BEGIN

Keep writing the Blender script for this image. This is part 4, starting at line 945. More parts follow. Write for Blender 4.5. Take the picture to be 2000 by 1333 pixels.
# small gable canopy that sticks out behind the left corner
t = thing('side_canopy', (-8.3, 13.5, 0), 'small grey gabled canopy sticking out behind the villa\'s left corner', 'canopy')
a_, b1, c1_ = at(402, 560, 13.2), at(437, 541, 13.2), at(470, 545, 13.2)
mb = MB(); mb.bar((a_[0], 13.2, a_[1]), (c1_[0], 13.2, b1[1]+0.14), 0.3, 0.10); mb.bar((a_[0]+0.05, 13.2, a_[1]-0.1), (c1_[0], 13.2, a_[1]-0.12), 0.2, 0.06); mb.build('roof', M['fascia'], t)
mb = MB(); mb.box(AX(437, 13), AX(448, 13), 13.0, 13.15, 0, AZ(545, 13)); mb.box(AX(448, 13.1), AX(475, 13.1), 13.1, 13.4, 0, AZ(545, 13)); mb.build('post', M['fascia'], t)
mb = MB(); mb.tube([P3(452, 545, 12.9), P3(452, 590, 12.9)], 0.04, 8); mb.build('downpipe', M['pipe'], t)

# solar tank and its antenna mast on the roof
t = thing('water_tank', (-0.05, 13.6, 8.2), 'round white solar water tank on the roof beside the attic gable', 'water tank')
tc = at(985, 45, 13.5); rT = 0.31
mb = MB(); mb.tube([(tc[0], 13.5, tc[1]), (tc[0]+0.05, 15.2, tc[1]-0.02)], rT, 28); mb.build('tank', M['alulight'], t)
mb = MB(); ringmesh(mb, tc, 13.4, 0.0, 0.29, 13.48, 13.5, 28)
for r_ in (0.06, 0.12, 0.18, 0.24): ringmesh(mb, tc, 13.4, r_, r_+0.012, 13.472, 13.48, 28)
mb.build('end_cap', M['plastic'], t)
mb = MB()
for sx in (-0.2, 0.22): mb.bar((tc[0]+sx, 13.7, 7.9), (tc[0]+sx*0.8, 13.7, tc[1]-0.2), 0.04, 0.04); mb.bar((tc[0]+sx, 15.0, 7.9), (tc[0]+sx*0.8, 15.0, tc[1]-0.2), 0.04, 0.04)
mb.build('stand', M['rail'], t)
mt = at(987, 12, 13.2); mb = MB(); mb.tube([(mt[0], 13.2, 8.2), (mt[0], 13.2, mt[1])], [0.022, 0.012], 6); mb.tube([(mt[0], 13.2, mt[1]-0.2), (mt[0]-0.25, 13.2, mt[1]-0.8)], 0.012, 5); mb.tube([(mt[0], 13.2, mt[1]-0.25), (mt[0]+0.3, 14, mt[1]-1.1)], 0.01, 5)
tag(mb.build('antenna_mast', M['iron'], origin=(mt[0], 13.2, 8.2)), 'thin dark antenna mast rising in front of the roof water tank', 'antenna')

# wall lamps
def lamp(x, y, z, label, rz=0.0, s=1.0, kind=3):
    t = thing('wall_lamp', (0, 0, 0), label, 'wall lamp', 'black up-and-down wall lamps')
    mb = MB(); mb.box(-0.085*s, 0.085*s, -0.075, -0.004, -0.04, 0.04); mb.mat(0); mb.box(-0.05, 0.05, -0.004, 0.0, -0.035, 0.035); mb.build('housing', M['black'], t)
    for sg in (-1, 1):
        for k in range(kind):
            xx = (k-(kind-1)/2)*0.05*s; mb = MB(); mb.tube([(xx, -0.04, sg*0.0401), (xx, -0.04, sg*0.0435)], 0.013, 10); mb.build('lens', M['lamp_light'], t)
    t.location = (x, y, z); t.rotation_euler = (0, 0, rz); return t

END

Task prompt: Starting at the first line of the material above, reproduce each line exactly up to and including the line with "water tank', 'antenna')".

Complete output:
Keep writing the Blender script for this image. This is part 4, starting at line 945. More parts follow. Write for Blender 4.5. Take the picture to be 2000 by 1333 pixels.
# small gable canopy that sticks out behind the left corner
t = thing('side_canopy', (-8.3, 13.5, 0), 'small grey gabled canopy sticking out behind the villa\'s left corner', 'canopy')
a_, b1, c1_ = at(402, 560, 13.2), at(437, 541, 13.2), at(470, 545, 13.2)
mb = MB(); mb.bar((a_[0], 13.2, a_[1]), (c1_[0], 13.2, b1[1]+0.14), 0.3, 0.10); mb.bar((a_[0]+0.05, 13.2, a_[1]-0.1), (c1_[0], 13.2, a_[1]-0.12), 0.2, 0.06); mb.build('roof', M['fascia'], t)
mb = MB(); mb.box(AX(437, 13), AX(448, 13), 13.0, 13.15, 0, AZ(545, 13)); mb.box(AX(448, 13.1), AX(475, 13.1), 13.1, 13.4, 0, AZ(545, 13)); mb.build('post', M['fascia'], t)
mb = MB(); mb.tube([P3(452, 545, 12.9), P3(452, 590, 12.9)], 0.04, 8); mb.build('downpipe', M['pipe'], t)

# solar tank and its antenna mast on the roof
t = thing('water_tank', (-0.05, 13.6, 8.2), 'round white solar water tank on the roof beside the attic gable', 'water tank')
tc = at(985, 45, 13.5); rT = 0.31
mb = MB(); mb.tube([(tc[0], 13.5, tc[1]), (tc[0]+0.05, 15.2, tc[1]-0.02)], rT, 28); mb.build('tank', M['alulight'], t)
mb = MB(); ringmesh(mb, tc, 13.4, 0.0, 0.29, 13.48, 13.5, 28)
for r_ in (0.06, 0.12, 0.18, 0.24): ringmesh(mb, tc, 13.4, r_, r_+0.012, 13.472, 13.48, 28)
mb.build('end_cap', M['plastic'], t)
mb = MB()
for sx in (-0.2, 0.22): mb.bar((tc[0]+sx, 13.7, 7.9), (tc[0]+sx*0.8, 13.7, tc[1]-0.2), 0.04, 0.04); mb.bar((tc[0]+sx, 15.0, 7.9), (tc[0]+sx*0.8, 15.0, tc[1]-0.2), 0.04, 0.04)
mb.build('stand', M['rail'], t)
mt = at(987, 12, 13.2); mb = MB(); mb.tube([(mt[0], 13.2, 8.2), (mt[0], 13.2, mt[1])], [0.022, 0.012], 6); mb.tube([(mt[0], 13.2, mt[1]-0.2), (mt[0]-0.25, 13.2, mt[1]-0.8)], 0.012, 5); mb.tube([(mt[0], 13.2, mt[1]-0.25), (mt[0]+0.3, 14, mt[1]-1.1)], 0.01, 5)
tag(mb.build('antenna_mast', M['iron'], origin=(mt[0], 13.2, 8.2)), 'thin dark antenna mast rising in front of the roof water tank', 'antenna')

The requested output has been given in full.